The father of a survivor of the Southport attack has said his daughter is “our hero” after escaping from the “coward” who stabbed her.
The girl, who is referred to at the public inquiry as C3, was one of eight children injured along with two adults at a Taylor Swift-themed class in the Merseyside seaside town on 29 July last year.
Axel Rudakubana, 18, murdered Elsie Dot Stancomb, seven, Bebe King, six, and Alice da Silva Aguiar, nine, in what the chairman Sir Adrian Fulford called “one of the most egregious crimes in our country’s history”.
The surviving victims and their families have been granted anonymity during the inquiry, with C3’s father the first to give evidence at Liverpool Town Hall.
Reading a statement on behalf of him and his wife, he told how their daughter was the first girl to escape the scene at the Hart Space building.
“She runs from the building and hides briefly behind a parked car, before finding refuge by jumping to relative safety through an open car door. It was troubling for us to see what she had to go through, before either of her parents had arrived at the scene,” he said.
“Our daughter was stabbed three times in the back by a coward she didn’t even see.
“Although she didn’t know what was happening – she knew she had to run. She ran out of the studio door, down the stairs, and out of the building.”
He said she can be seen “looking scared, confused and pained” in CCTV footage of the incident, adding: “It was troubling for us to see what she had to go through, before either of her parents had arrived at the scene.”

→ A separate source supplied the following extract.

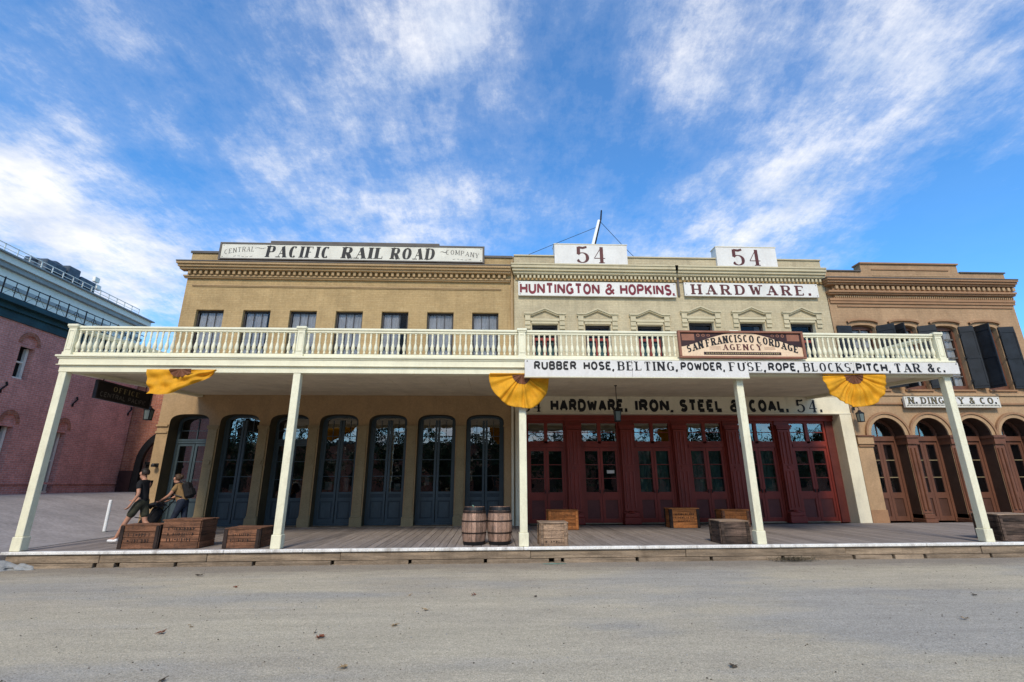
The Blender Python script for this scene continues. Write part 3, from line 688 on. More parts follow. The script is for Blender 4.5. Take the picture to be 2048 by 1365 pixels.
def red_window(a, z, k):
    y = FY+.16; w = .96; t = .07
    mb = MB(); mb.box(a, a+t, y, y+.08, 4.75, z, 'darkframe'); mb.box(a+w-t, a+w, y, y+.08, 4.75, z, 'darkframe'); mb.box(a+t, a+w-t, y, y+.08, z-.1, z, 'darkframe'); mb.box(a+t, a+w-t, y, y+.08, 4.75, 4.85, 'red')
    f = mb.obj('window', b2); zm = 6.55
    for s in (0, 1):
        p, q = (a+t, a+w/2-.01) if s == 0 else (a+w/2+.01, a+w-t)
        MB().box(p, p+.06, y+.02, y+.07, 4.86, zm, 'red').box(q-.06, q, y+.02, y+.07, 4.86, zm, 'red').box(p+.06, q-.06, y+.02, y+.07, 4.86, 5.25, 'red').box(p+.06, q-.06, y+.02, y+.07, zm-.1, zm, 'red').box(p+.06, q-.06, y+.02, y+.07, 5.78, 5.84, 'red').obj('sash', f)
        MB().quad((p+.06,y+.045,5.25),(q-.06,y+.045,5.25),(q-.06,y+.045,zm-.1),(p+.06,y+.045,zm-.1),'glassup').obj('pane', f)
    MB().box(a+t, a+w-t, y+.3, y+.32, 4.86, zm-.1, 'teal').obj('blind', f)
    MB().quad((a+t,y+.05,zm+.02),(a+w-t,y+.05,zm+.02),(a+w-t,y+.05,z-.1),(a+t,y+.05,z-.1),'glassup').obj('pane', f)
    if k == 4: MB().box(a+.66, a+w-t, y+.07, y+.09, zm, z-.12, 'inkgrey').obj('blind', f)
    return f
for k, (a, z) in enumerate(UW2): red_window(a, z, k)
# storefront
sf_y = FY+.36
mb = MB(); mb.box(1.0, 12.6, sf_y, sf_y+.14, 3.50, 3.70, 'red'); mb.box(1.0, 12.6, sf_y-.04, sf_y-.001, 3.62, 3.70, 'red'); mb.obj('storefront_header', b2)
BAY = [1.28+1.925*i for i in range(6)]; BW = 1.40
def bay_door(x):
    f = None; y = sf_y+.10; xc = x+BW/2; t = .07
    mb = MB(); mb.box(x, x+t, y, y+.1, 0, 3.5, 'red'); mb.box(x+BW-t, x+BW, y, y+.1, 0, 3.5, 'red'); mb.box(x+t, x+BW-t, y-.02, y+.1, 2.56, 2.70, 'red'); mb.box(x+t, x+BW-t, y-.045, y-.02, 2.61, 2.65, 'red')
    mb.box(x+t, x+BW-t, y, y+.1, 3.42, 3.5, 'red'); mb.box(xc-.06, xc+.06, y, y+.1, 2.70, 3.42, 'red'); mb.box(x+t, x+BW-t, y, y+.1, 2.70, 2.78, 'red')
    mb.box(x+t, x+BW-t, y-.05, y+.12, 0.0, .035, 'timber')
    f = mb.obj('door', b2)
    for s in (0, 1):
        a, c = (x+t, xc-.06) if s == 0 else (xc+.06, x+BW-t)
        MB().quad((a,y+.05,2.78),(c,y+.05,2.78),(c,y+.05,3.42),(a,y+.05,3.42),'glass').obj('pane', f)
        MB().box(a, c, y+.03, y+.06, 3.09, 3.115, 'red').obj('muntin', f)
        a, c = (x+t+.003, xc-.006) if s == 0 else (xc+.006, x+BW-t-.003); st = .082
        mb = MB(); mb.box(a, a+st, y+.02, y+.07, .04, 2.555, 'red'); mb.box(c-st, c, y+.02, y+.07, .04, 2.555, 'red')
        for q0, q1 in ((.04, .17), (.80, 1.04), (2.44, 2.555)): mb.box(a+st, c-st, y+.02, y+.07, q0, q1, 'red')
        lf = mb.obj('leaf', f)
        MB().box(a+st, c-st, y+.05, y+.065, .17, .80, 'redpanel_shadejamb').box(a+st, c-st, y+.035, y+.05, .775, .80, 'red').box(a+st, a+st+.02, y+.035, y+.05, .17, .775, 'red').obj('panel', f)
        bars(f, [(a+st, c-st, y+.03, y+.055, q-.012, q+.012) for q in (1.50, 1.97)], 'red')
        MB().quad((a+st,y+.045,1.04),(c-st,y+.045,1.04),(c-st,y+.045,2.44),(a+st,y+.045,2.44),'glass').obj('pane', f)
        MB().box(*( (a+st-.035, a+st-.015) if s else (c-st+.015, c-st+.035) ), y-.02, y+.02, 1.0, 1.12, 'iron').obj('handle', f)
    return f
doors = [bay_door(x) for x in BAY]
for k, tr in ((2, 1), (3, 1), (3, 0), (4, 1), (2, 0)):
    x = BAY[k]; c = x+BW/2
    curtain(*( (c+.1, x+BW-.16) if tr else (x+.16, c-.1) ), 1.02, 2.46, sf_y+.28, 'teal', 3, .02).obj('blind', doors[k], smooth=True)
def red_pilaster(x0, x1):
    y = sf_y
    mb = MB(); mb.box(x0, x1, y+.05, y+.16, 0, 3.5, 'red'); p = mb.obj('pilaster', b2)
    w = x1-x0; c = (x0+x1)/2
    mb = MB(); mb.box(x0+.03, x1-.03, y-.06, y+.049, .42, 3.18, 'red')
    for s in (-1, 0, 1):
        for z0, z1 in ((.5, 1.72), (1.98, 3.1)): mb.tube([(c+s*w*.27, y-.06, z0), (c+s*w*.27, y-.06, z1)], .028, 'red', 8)
    mb.box(x0+.02, x1-.02, y-.09, y-.061, 1.76, 1.80, 'red'); mb.box(c-.06, c+.06, y-.09, y-.061, 1.82, 1.90, 'red2'); mb.box(x0+.02, x1-.02, y-.09, y-.061, 1.92, 1.96, 'red')
    mb.obj('reeded_shaft', p)
    mb = MB(); mb.cbox(x0-.03, x1+.03, y-.16, y+.04, 0, .22, 'red2', .012); mb.cbox(x0, x1, y-.12, y+.04, .22, .36, 'red2', .02); mb.lathe([(.13,0),(.11,.03),(.06,.06),(.03,.07)], 'red2', 14, (c, y-.05, .36)); mb.obj('base', p)
    MB().box(x0-.01, x1+.01, y-.09, y+.04, 3.2, 3.26, 'red').box(x0-.03, x1+.03, y-.12, y+.04, 3.262, 3.34, 'red').obj('capital', p)
    return p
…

“We are so thankful and proud that despite being critically injured, she was able to make the decisions she did in that terrible moment.”
The girl’s father said his daughter “continues to astound” her parents with the way she dealt with the attack and her recovery, saying: “It has been inspiring for us to witness.”
He said she has difficulty sleeping, experiences flashbacks, looks over her shoulder scanning for potential danger when she leaves the house, has a fear of loud noises and has to turn off some songs when they come on the radio.
“Many people have said to us that ‘kids are resilient’, but resilience is the ability to recover quickly, which doesn’t feel appropriate when describing our daughter in these circumstances. She has not fully recovered. She bears the scars, both physically and emotionally, of that terrible day,” he said.
“Our daughter knows that she is loved.
“It is through this support and love that she will continue to thrive. We couldn’t be prouder of her. She is our hero.”
Rudakubana was jailed for a minimum of 52 years in January and is being investigated over an alleged attack on a prison officer at Belmarsh prison in May.
The public inquiry, announced by Home Secretary Yvette Cooper in January, is looking into whether the attack could or should have been prevented, given what was known about the killer.
Rudakubana, who was born in Cardiff, had contact with police, the courts, the youth justice system, social services and mental health services, and was referred to the government’s anti-extremism Prevent scheme three times before the murders.
A rapid review into his contact with Prevent found his case should have been kept open and that he should have been referred to Channel, another anti-terror scheme.